Creagh started at R3SM as a temporary position following Hurricane Katrina, as a case manager. She also worked on several “undeclared disasters” – events that didn’t meet the federal threshold for disaster status, which is when she became truly concerned with “communities coming together to help those people who have been affected, helping them to recover”.

In the past two years, she said, the organization has received more than $2 million worth of volunteer labor hours, and about $4.2 million total, in labor and donations.

In that time, just the past couple of years, they have assisted in 28 new home constructions, not counting the various repair projects as people recover from a variety of natural disasters.

There are people who were affected by the flood damage in south Mississippi almost exactly a year ago, “when about 1,000 people were affected in a few counties,” who still need significant assistance, she said – explaining a minute later that by “people” she really meant “households”.

It’s been more than a year, and they’re still working on damage assessment and case management.

“We’re in 2020, and we’re still looking [damage from] 2018,” she added.

And that doesn’t even include the tornado that hit Laurel a few weeks ago, which has left “at least 50 households with unmet needs,” Creagh said. “Yes, we’re always looking for volunteers, both skilled and unskilled.
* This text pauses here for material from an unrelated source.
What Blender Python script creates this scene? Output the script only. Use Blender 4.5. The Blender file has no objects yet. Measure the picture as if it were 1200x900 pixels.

If all they can do is scrub or paint, we want them all to feel that they’ve accomplished something, that they’ve contributed to something important. Because they are.”

They can use all the help they can get, she said, noting that most people who volunteer come in groups, but some come individually or in small groups: “We always need people who can fill in gaps, to do projects we don’t need a large group for.”

Testifying to R3SM’s efficacy, the group was recently featured in Mississippi Business Journal as one of the top non-profit organizations in the state, a feat of which Creagh is particularly proud.

“Most of the other agencies they awarded have been around and active for much longer than we have, so we’re very honored to be included in their number,” she said, pointing out that there are more than 20,000 non-profit organizations in the state.

In addition to April’s half-marathon, there is a benefit concert coming up, on Friday, Jan. 17, at Heritage United Methodist Church. Last year, a similar concert raised over $10,000 for the organization.

Creagh’s dedication to R3SM and the Pine Belt region “just came naturally,” but may have stemmed in some part to her education. She’s from Hattiesburg – “a proud Hattiesburg High graduate” – and then she went to Mississippi State, where she earned a bachelor’s degree in psychology, “which comes in handy, now,” she said, laughing just a little.

“This is the community where I grew up. One that I love. I want to see it flourish and develop.